For decades, Barb tirelessly tabled and presented community talks on identifying and controlling noxious weeds. She led or joined innumerable weed-pulling work parties and helped coordinate the annual Let’s Pull Together educational noxious weed event with the Jackson County Weed Management Area. She took the lead in manually controlling a new threat, yellow floating-heart (Nymphoides peltata), in Little Squaw Lake, a project that involved removing plants and, with the help of scuba divers and volunteers in kayaks, covering the lake bottom with landscaping barrier fabric to prevent re-establishment by seed germination and rooting of fragments. Barb was recognized for her incredible service and received the 2002 Special Recognition Award from the Oregon Department of Agriculture and the 2012 US Forest Service Region 6 award for Invasive Plant Manager of the Year for outstanding dedication, professionalism, and effectiveness in combating weeds in the Pacific Northwest Region.

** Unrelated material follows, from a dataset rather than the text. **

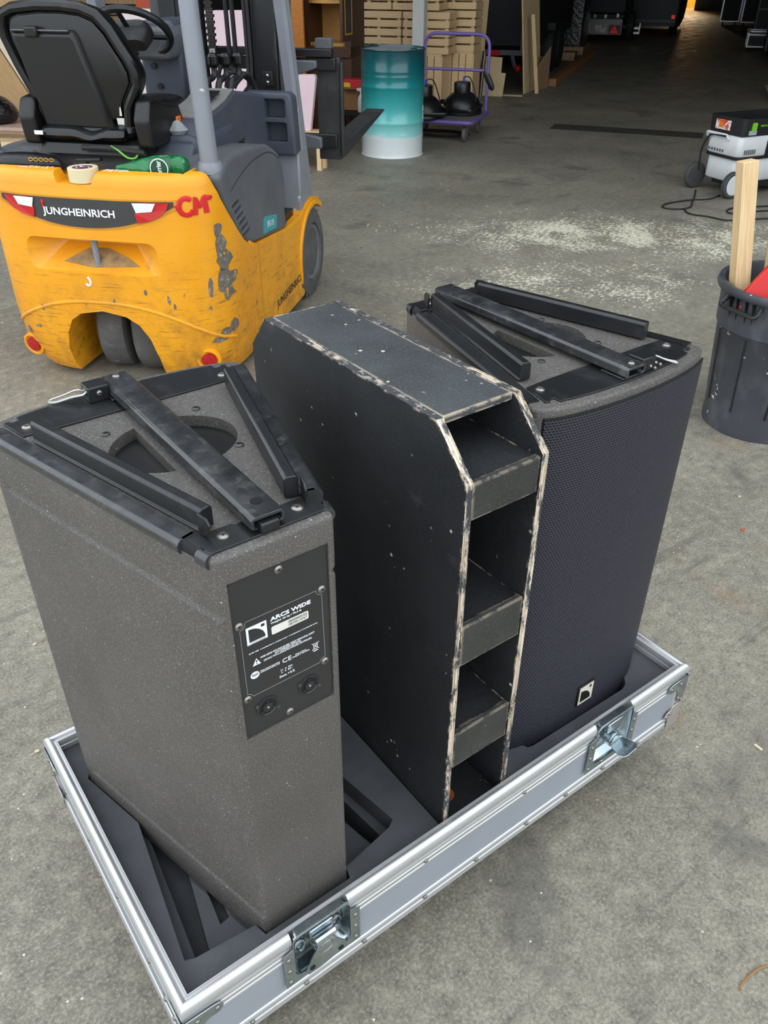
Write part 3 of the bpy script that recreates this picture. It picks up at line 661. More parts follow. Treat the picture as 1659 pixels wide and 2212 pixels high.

She joined NPSO in 1988, so has been a member of the Siskiyou Chapter for 30 years. She has volunteered in so many capacities that the following listing may not include all of them. At the State level, she served as NPSO Director-at-Large in 1989-91. At the Chapter level, she was President twice (1991-92 and 1996-97), Secretary/Treasurer (1988-89), and Field Trip Coordinator for four years (1991-95). Barb has also helped coordinate annual meetings, led numerous plant walks, collected and identified plants for the Siskiyou Chapter 4th of July Wildflower Show for over 30 years and identified plants for the Shady Cove Wildflower Show for 20 years. She led wildflower walks for over 20 years on the Table Rocks as part of The Nature Conservancy/BLM guided hike series. She currently oversees the enormous task of coordinating the Irene Hollenbeck Memorial July 4th Wildflower Show in Ashland. She has also volunteered to help plan the 2019 annual meeting to be hosted by the Siskiyou Chapter.

From her home in a forest in the Applegate Valley, Barb continues to volunteer in many ways to safeguard our beautiful natural plant communities. It is not unusual to hear that someone spotted Barb along a roadside pulling invasive weeds. Barb is an incredible asset to the Native Plant Society of Oregon and skillfully and humbly makes a difference in the community.